◆ Your task ◆
Pick out each line of the records that includes the string "empty", and copy it.

◆ Data shown ◆
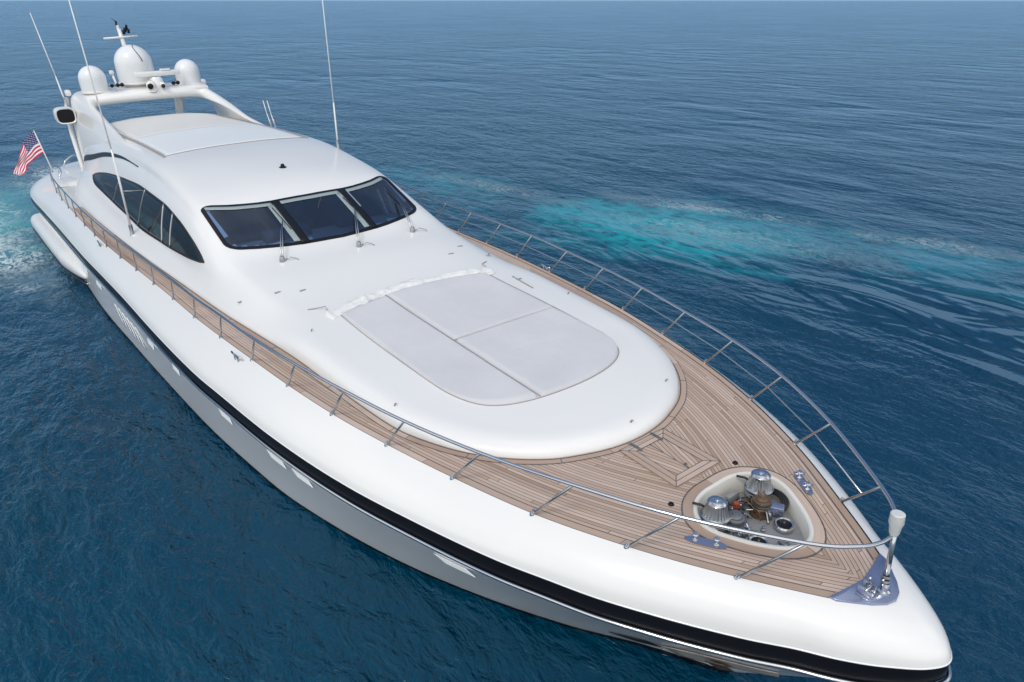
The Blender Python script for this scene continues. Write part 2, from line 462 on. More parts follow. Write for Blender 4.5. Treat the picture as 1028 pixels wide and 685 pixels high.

...

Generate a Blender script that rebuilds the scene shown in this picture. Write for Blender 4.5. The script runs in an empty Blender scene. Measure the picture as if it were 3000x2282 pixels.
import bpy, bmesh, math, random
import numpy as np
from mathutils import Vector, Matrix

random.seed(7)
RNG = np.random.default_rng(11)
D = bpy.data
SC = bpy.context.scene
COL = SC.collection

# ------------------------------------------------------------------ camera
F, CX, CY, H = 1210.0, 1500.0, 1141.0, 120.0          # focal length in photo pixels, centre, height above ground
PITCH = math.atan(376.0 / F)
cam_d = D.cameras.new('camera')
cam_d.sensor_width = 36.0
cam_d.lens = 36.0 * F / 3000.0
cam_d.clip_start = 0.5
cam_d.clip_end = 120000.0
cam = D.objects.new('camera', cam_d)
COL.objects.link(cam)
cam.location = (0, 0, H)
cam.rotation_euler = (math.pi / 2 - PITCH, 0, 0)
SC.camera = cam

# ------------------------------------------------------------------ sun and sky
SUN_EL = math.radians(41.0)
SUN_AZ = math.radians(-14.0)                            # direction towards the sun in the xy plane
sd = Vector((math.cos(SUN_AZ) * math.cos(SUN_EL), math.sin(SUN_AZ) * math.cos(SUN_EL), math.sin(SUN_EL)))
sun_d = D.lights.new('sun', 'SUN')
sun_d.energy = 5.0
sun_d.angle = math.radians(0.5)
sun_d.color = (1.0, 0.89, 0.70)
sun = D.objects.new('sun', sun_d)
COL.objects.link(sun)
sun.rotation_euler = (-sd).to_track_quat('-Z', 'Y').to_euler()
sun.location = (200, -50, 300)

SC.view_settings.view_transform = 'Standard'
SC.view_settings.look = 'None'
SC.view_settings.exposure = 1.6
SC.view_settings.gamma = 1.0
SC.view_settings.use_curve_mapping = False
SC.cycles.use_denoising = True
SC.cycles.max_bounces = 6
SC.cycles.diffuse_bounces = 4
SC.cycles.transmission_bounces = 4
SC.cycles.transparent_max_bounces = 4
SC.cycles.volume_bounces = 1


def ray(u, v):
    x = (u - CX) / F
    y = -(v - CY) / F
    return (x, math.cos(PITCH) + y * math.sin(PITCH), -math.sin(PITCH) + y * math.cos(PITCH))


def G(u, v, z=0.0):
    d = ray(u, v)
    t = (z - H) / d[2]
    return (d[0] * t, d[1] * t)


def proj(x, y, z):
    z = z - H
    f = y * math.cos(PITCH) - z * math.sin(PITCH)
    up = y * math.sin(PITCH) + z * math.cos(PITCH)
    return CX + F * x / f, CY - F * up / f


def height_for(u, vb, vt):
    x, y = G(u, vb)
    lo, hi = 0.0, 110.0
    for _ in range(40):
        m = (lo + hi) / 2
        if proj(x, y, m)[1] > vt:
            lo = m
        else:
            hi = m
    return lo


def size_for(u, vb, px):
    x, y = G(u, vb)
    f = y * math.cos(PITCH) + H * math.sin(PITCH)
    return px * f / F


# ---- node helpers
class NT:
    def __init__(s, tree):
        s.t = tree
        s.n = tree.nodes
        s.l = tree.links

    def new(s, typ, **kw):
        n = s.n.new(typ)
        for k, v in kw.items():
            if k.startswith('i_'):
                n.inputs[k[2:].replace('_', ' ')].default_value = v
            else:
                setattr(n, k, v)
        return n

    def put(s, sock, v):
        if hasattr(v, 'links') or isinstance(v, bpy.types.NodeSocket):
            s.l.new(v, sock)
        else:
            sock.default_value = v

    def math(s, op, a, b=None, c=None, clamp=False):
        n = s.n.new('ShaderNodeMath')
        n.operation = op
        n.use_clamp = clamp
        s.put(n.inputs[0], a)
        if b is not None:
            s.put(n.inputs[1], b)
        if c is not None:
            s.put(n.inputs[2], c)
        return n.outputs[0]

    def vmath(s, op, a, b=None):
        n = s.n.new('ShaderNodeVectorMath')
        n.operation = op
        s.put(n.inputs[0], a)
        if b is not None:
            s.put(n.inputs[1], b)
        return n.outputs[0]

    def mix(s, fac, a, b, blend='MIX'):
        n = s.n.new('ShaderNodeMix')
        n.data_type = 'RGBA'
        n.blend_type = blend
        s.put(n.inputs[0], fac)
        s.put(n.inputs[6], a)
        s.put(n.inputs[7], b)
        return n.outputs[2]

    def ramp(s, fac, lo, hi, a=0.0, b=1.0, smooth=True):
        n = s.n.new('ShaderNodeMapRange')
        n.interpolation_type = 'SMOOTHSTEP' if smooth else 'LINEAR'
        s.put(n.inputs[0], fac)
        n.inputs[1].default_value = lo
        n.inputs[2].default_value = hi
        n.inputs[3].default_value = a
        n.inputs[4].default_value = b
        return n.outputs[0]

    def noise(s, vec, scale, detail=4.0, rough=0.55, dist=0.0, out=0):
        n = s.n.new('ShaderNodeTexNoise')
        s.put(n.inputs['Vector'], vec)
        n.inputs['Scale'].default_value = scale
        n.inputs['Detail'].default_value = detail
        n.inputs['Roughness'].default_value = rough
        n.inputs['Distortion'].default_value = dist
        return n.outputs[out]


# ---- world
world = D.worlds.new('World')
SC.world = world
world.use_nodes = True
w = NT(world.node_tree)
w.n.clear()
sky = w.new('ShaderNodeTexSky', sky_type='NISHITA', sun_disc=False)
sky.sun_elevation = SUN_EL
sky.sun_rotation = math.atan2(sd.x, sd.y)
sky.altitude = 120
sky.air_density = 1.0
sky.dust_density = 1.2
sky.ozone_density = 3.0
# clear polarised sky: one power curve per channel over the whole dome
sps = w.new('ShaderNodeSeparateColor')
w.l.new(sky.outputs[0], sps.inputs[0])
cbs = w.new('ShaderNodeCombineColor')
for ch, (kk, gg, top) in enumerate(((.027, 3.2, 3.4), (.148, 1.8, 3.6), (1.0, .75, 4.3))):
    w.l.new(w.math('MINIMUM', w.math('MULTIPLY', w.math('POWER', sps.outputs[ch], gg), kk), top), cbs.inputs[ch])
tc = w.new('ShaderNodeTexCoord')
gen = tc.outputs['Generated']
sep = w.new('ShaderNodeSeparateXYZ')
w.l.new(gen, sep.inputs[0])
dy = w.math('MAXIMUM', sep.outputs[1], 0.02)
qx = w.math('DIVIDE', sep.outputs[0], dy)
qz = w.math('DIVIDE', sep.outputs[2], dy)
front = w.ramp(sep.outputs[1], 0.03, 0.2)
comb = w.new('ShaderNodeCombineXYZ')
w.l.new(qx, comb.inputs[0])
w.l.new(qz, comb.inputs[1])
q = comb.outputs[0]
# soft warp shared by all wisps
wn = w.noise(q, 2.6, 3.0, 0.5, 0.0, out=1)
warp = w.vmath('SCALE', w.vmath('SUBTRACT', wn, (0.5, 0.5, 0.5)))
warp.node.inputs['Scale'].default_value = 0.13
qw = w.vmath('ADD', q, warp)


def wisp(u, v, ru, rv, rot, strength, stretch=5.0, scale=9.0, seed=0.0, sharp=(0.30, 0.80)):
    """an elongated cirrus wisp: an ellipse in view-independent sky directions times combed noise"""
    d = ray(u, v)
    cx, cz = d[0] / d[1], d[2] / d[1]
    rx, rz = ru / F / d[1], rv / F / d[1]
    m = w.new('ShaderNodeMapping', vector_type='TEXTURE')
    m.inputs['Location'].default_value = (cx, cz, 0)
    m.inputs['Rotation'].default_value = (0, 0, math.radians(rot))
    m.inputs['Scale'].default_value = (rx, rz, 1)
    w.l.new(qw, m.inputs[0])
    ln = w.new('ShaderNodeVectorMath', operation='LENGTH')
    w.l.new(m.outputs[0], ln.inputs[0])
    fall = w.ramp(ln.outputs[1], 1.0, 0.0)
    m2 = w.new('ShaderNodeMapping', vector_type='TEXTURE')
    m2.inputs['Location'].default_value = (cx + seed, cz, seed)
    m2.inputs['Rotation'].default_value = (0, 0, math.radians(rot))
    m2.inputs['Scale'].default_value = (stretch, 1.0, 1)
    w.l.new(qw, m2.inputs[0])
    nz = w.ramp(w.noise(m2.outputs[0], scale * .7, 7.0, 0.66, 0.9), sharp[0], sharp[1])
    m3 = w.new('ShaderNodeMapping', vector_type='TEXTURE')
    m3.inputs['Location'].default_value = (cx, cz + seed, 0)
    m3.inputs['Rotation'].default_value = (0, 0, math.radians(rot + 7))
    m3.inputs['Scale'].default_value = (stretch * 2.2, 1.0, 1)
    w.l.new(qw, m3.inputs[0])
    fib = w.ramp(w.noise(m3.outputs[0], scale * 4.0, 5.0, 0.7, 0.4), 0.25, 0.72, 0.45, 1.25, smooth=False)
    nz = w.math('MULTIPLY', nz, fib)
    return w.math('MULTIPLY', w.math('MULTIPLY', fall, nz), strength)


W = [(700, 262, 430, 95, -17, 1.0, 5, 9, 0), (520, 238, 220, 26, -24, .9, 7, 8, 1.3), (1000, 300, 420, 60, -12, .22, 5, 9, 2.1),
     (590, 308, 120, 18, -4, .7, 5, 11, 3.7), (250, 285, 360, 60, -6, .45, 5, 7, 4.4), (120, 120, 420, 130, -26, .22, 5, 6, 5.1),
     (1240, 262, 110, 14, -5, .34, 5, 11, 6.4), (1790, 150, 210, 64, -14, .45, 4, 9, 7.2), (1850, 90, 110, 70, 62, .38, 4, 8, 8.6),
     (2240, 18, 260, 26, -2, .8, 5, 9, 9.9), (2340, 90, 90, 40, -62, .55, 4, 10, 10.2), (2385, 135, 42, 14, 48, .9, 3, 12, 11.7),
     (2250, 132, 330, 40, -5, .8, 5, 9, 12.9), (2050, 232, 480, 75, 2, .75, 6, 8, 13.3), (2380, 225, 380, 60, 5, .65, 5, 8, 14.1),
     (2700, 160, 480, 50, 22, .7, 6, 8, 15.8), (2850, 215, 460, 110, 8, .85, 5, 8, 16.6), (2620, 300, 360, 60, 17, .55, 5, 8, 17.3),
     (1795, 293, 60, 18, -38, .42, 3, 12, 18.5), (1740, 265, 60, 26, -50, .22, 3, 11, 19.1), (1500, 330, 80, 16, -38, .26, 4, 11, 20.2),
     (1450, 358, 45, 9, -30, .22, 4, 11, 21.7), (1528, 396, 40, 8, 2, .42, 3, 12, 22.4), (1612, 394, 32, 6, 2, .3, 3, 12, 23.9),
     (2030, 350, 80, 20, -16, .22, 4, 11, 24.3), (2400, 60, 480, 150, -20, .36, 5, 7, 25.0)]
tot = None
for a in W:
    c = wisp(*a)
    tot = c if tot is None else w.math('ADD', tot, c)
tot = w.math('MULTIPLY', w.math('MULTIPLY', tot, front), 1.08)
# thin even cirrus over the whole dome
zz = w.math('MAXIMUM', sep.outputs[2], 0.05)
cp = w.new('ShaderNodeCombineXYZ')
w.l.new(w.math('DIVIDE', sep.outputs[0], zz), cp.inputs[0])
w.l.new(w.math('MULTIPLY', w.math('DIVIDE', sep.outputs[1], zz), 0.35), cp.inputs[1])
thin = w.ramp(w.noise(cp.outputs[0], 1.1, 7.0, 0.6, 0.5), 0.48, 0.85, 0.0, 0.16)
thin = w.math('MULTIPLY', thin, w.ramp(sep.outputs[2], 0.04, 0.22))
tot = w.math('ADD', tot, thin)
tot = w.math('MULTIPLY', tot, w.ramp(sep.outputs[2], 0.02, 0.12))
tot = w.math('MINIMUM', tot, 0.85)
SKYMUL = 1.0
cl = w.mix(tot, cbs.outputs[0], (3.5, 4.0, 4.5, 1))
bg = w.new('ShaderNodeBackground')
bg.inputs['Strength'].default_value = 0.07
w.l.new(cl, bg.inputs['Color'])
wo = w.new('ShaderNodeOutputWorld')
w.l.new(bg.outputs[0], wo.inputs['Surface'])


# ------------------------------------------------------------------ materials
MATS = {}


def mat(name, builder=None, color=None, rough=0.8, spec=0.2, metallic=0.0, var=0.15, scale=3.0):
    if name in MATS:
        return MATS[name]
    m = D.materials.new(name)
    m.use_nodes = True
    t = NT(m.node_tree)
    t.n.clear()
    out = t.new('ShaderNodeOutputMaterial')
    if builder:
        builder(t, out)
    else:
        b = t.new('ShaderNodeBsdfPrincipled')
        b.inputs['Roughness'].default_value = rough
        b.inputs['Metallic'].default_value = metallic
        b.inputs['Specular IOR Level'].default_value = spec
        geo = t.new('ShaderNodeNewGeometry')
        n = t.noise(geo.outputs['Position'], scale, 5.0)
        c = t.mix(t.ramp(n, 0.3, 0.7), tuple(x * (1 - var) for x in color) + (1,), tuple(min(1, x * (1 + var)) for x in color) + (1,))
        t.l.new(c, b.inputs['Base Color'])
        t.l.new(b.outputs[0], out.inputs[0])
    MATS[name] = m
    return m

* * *

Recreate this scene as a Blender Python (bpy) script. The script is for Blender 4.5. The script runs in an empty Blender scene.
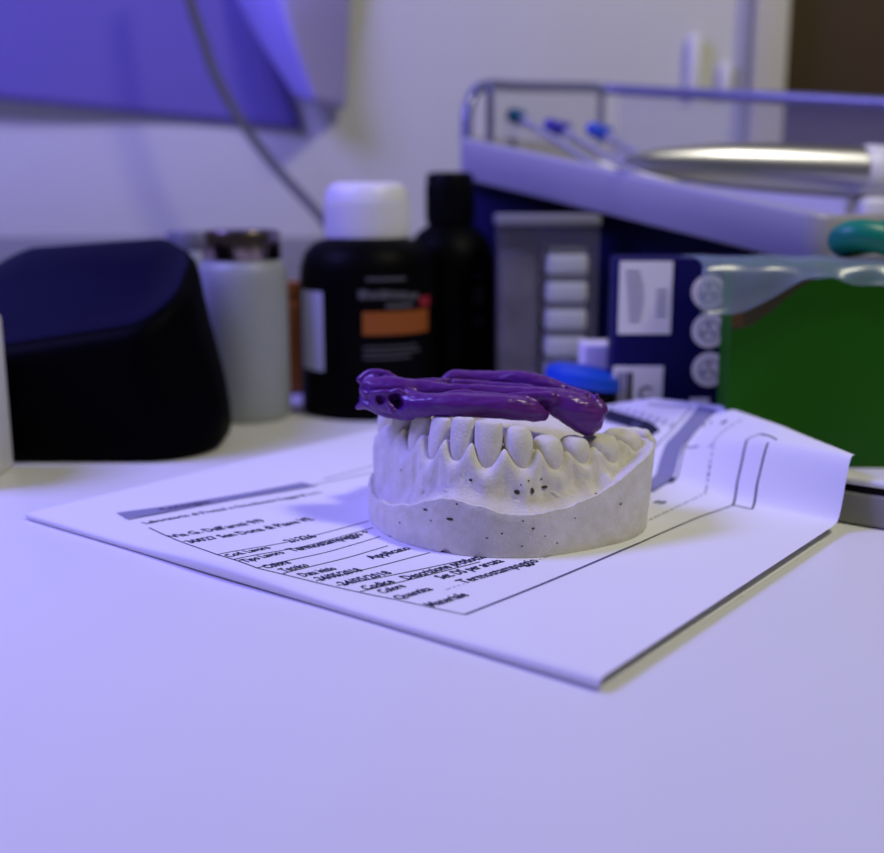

◆ Solution to the problem ◆
Generate a Blender script that rebuilds the scene shown in this picture. Write for Blender 4.5. The script runs in an empty Blender scene. Measure the picture as if it were 3000x2282 pixels.
Recreate this scene as a Blender Python (bpy) script. The script is for Blender 4.5. The script runs in an empty Blender scene.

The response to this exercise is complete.